From computer game to a whole new universe


“Our 300 staff are extremely artistic and creative, and they are all passionate computer game players,” says Vice President of Business Development Isabelle Vandamme. “This means that our people are not only employees. They are also customers whose feedback is invaluable in the development of our products. The founder and President of the company is also heavily involved in the creative process and, outside of the firm, is also an author.”

Ankama is the creator of the MMORPG Dofus, a freemium game located in ‘The World of Twelve’ involving legendary dragons’ eggs. Players control an avatar to progress through the levels by gaining experience through defeating monsters and completing challenges.

The huge variety of activities within the game keeps players engrossed. The game was  premiered at the Flash Festival in France and was launched on the market in 2004. “The sustained success of the game was incredible. It quickly became a phenomenon in France, and we used this opportunity to create further merchandise relating to the universe of Dofus,” explains Ms. Vandamme. This resulted in comics, books, art, a second game called Dofus Touch and even a big screen movie which was released in 2016.

A second MMORPG, Wakfu, was launched in 2012 following almost six years of development. Wakfu is a sequel of Dofus and takes place 1,000 years later. This too was incredibly successful, and Ankama also launched comics, board and card games, and a TV series based on Wakfu.

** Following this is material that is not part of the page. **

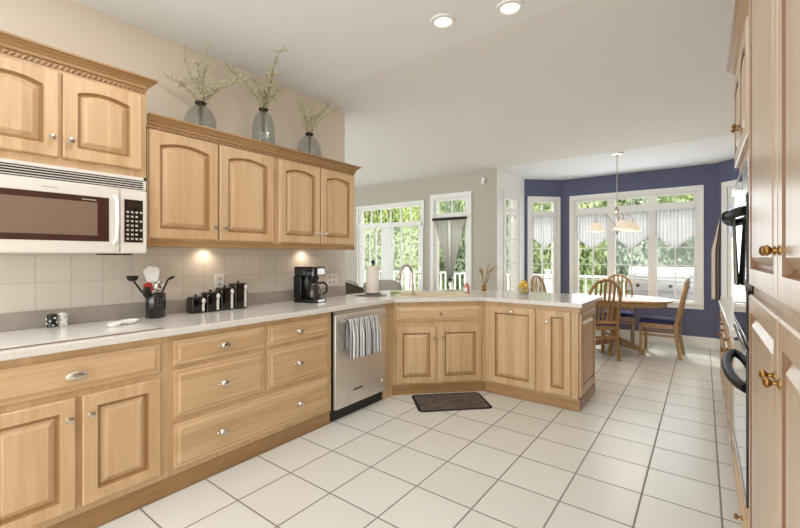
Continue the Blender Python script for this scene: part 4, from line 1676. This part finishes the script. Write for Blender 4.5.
cu = thing('curtain', 'grey sheer curtain gathered to a point on the narrow window behind the sink', 'curtain', (FX, WY, 0), 0)
cx0, cx1 = -3.515 - FX, -2.92 - FX
cmid = -3.20 - FX
def cpanel(name, mat, f0, f1, b0, b1, waves, yoff):
    def fn(u, v):
        k = v ** 0.85
        t0 = cx0 + (cx1 - cx0) * (f0 + (f1 - f0) * u)
        bt = cmid + b0 + (b1 - b0) * u
        y = -0.045 + yoff + (0.010 + 0.006 * k) * math.sin(u * waves * 2 * PI)
        return (t0 * (1 - k) + bt * k, y, 1.905 + (0.90 - 1.905) * v)
    cloth(name, mat, fn, 80, 30, cu, 0.001, 0.3)


cpanel('curtain_panel', 'grey_sheer', 0.0, 0.44, -0.035, 0.0, 5, 0)
cpanel('curtain_panel', 'grey_sheer', 0.56, 1.0, 0.0, 0.035, 5, 0)
cpanel('curtain_lining', 'white_veil', 0.40, 0.60, -0.012, 0.012, 3, 0.018)
b = MB()
b.tube([(cx0 - 0.01, -0.05, 1.905), (cx1 + 0.01, -0.05, 1.905)], 0.022, 10)
b.build('curtain_rod', 'dark_metal', cu)
b = MB()
b.lathe([(0.035, 0.93), (0.037, 0.94), (0.035, 0.955)], (cmid, -0.045, 0), 16)
b.build('tie', 'dark_metal', cu)

# door handle on the french door
dhd = bpy.data.objects['door_1']
b = MB()
x = -3.795 - FX
b.box((x - 0.018, -0.006, 0.93), (x + 0.018, 0.004, 1.15))
b.tube([(x, -0.006, 1.02), (x, -0.05, 1.02)], 0.009, 8)
b.tube([(x, -0.05, 1.02), (x - 0.10, -0.055, 1.02)], 0.008, 8)
b.build('door_handle', 'nickel', dhd)

# ------------------------------------------------------------------ dining nook
tb = thing('dining_table', 'oval oak dining table on a pedestal in the nook', 'table', (-0.98, 6.22, 0), 0)
b = MB()
b.lathe([(0.96, 0.712), (0.985, 0.716), (1.0, 0.726), (1.0, 0.738), (0.99, 0.742)], (0, 0, 0), 56, sx=0.68, sy=0.52)
b.build('tabletop', 'oak_h', tb, smooth=40)
b = MB()
b.lathe([(0.88, 0.655), (0.90, 0.66), (0.90, 0.7115)], (0, 0, 0), 48, sx=0.68, sy=0.52)
b.build('apron', 'oak_h', tb, smooth=40)
b = MB()
b.lathe([(0.09, 0.10), (0.09, 0.17), (0.06, 0.20), (0.055, 0.42), (0.075, 0.52), (0.07, 0.60), (0.12, 0.6545)], (0, 0, 0), 20)
b.build('pedestal', 'oak', tb, smooth=40)
for k in range(4):
    a = PI / 4 * 0 + k * PI / 2
    b = MB(Matrix.Rotation(a, 4, 'Z'))
    b.loops([[(0.05, -0.035, 0.10), (0.05, 0.035, 0.10), (0.05, 0.035, 0.20), (0.05, -0.035, 0.20)], [(0.29, -0.03, 0.035), (0.29, 0.03, 0.035), (0.29, 0.03, 0.10), (0.29, -0.03, 0.10)], [(0.36, -0.03, 0.0), (0.36, 0.03, 0.0), (0.36, 0.03, 0.065), (0.36, -0.03, 0.065)]])
    b.build('pedestal_foot', 'oak', tb, bevel=0.006)


def make_chair(lab):
    """faces local -y... seat front at y=-0.21, backrest at y=+0.20"""
    t_ = thing('dining_chair', lab, 'chair', (0, 0, 0), 0, 'oak dining chairs in the nook')
    # cushion
    bb = MB()
    def seat_loop(g, z):
        return [(sx * (0.205 if sy < 0 else 0.18) * g, sy * 0.205 * g - 0.0, z) for sx, sy in ((-1, -1), (-0.5, -1.03), (0, -1.04), (0.5, -1.03), (1, -1), (1.02, -0.4), (1.01, 0.3), (1, 1), (0.4, 1.02), (-0.4, 1.02), (-1, 1), (-1.01, 0.3), (-1.02, -0.4))]
    bb.loops([seat_loop(0.97, 0.436), seat_loop(1.0, 0.45), seat_loop(1.0, 0.468), seat_loop(0.93, 0.484), seat_loop(0.6, 0.492)])
    bb.build('seat_cushion', 'navy', t_, smooth=60)
    bb = MB()
    bb.box((-0.19, -0.20, 0.375), (0.19, -0.175, 0.4355))
    bb.box((-0.175, 0.165, 0.375), (0.175, 0.19, 0.4355))
    bb.box((-0.195, -0.175, 0.375), (-0.172, 0.165, 0.4355))
    bb.box((0.172, -0.175, 0.375), (0.195, 0.165, 0.4355))
    bb.box((-0.172, -0.175, 0.42), (0.172, 0.165, 0.4355))
    bb.build('seat_frame', 'oak_h', t_, bevel=0.003)
    for sx in (-1, 1):
        bb = MB()
        bb.bar((sx * 0.195, -0.19, 0.0), (sx * 0.195, -0.19, 0.43), 0.036, 0.036)
        bb.build('leg', 'oak', t_, bevel=0.004)
        bb = MB()
        bb.bar((sx * 0.185, 0.245, 0.0), (sx * 0.185, 0.20, 0.25), 0.034, 0.04)
        bb.bar((sx * 0.185, 0.20, 0.25), (sx * 0.185, 0.195, 0.46), 0.034, 0.042)
        bb.build('leg', 'oak', t_, bevel=0.003)
    # arched bow of the back, leaning backwards
    bb = MB()
    pth = []
    def lean(z):
        return 0.195 + max(0, z - 0.44) * 0.19
    for i in range(25):
        a = PI * i / 24
        x = -0.19 * math.cos(a)
        z = 0.80 + 0.215 * math.sin(a)
        pth.append((x, lean(z), z))
    pth = [(-0.185, lean(0.45), 0.45), (-0.19, lean(0.65), 0.65)] + pth + [(0.19, lean(0.65), 0.65), (0.185, lean(0.45), 0.45)]
    bb.tube(pth, 0.019, 8)
    bb.build('back_bow', 'oak', t_, smooth=50)
    bb = MB()
    bb.bar((-0.175, lean(0.47), 0.475), (0.175, lean(0.47), 0.475), 0.022, 0.04, (0, 1, 0))
    bb.build('back_rail', 'oak_h', t_, bevel=0.003)
    for k in range(5):
        x = -0.116 + k * 0.058
        zt = 0.80 + 0.215 * math.sqrt(max(0, 1 - (x / 0.19) ** 2)) - 0.006
        bb = MB()
        bb.bar((x * 0.9, lean(0.48), 0.48), (x, lean(zt), zt), 0.026, 0.012, (1, 0, 0))
        bb.build('back_slat', 'oak', t_, bevel=0.002)
    for sx in (-1, 1):
        bb = MB()
        bb.bar((sx * 0.19, -0.18, 0.285), (sx * 0.186, 0.19, 0.285), 0.02, 0.03)
        bb.build('stretcher', 'oak_h', t_, bevel=0.002)
    bb = MB()
    bb.bar((-0.186, 0.198, 0.285), (0.186, 0.198, 0.285), 0.022, 0.03, (0, 1, 0))
    bb.build('stretcher', 'oak_h', t_, bevel=0.002)
    return t_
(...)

Although video game development is Ankama’s most prominent activity, the firm also has an animation team which works on films and TV series, a publishing department which focuses on print materials such as books and comics, and a team which develops board games, including Krosmaster, which is based on Dofus and Wakfu.

Although Dofus and Wakfu quickly became well renowned in France, their popularity did not stop there. There are currently 90 million accounts for the game worldwide in over 100 countries, with 3.5 million active players each month.

The game has a huge presence in Europe and in North and South America through platforms such as Steam, Google Play and the App Store, and the animes are available worldwide through Netflix. Ankama was established in 2001 as a website agency and designer.

The name was derived by combining letters taken from the first names of the three founders: Anthony Roux, who is today the Chairman and Creative Director; Camille Chafer, who is CEO and Technical Director, and Emmanuel Darras.

The three business leaders began developing the idea for Dofus, which would ultimately reposition the firm as a trans media group. Today, Ankama is still owned by Mr. Roux and Mr. Chafer.

“I believe our success is due to several factors,” underlines Ms. Vandamme. “Firstly the creativity and commitment of our founders and staff is unrivalled. We are able to attract the best people in the sector. There are many who are incredibly impressed by what we do and would love to work for us. The creativity involved in our work makes us a very attractive employer. So we have the best staff, and we look after them, with additional benefits such as kindergarten facilities. Our premises in Roubaix are a former textile factory, which offers a very creative environment. In addition, we have long and extensive experience in the market – over 13 years – and we have a talent for creating merchandising to complement the stories which Ankama develops.”

Despite the company’s success, it is not standing still, and international development and expansion are high on the agenda. “Today, we are very France focused and still rely on a very large French community,” notes Ms. Vandamme, who has worked for Ankama for two years and is herself a passionate computer game player. “We see huge development potential in other European communities. We also want to look at how we can expand into the Asian market.”

Although this would give Ankama a true global presence, is there a possible clash of cultures that would mean changing Ankama’s products to suit different communities? “I think you have to adapt sometimes,” says Ms. Vandamme. “In particular, we may have to do this for the Chinese market, perhaps around the look and communication. The mechanics will remain the same. Computer games are international. Internally we have a range of language skills, but we also work together with local partners.”

Historically, there is another group from which Ankama derives inspiration. “We increasingly work very closely on our projects with the end users,” Ms. Vandamme reveals. “Their feedback heavily influences what we create. Bloggers in particular play a huge role and are very welcome.”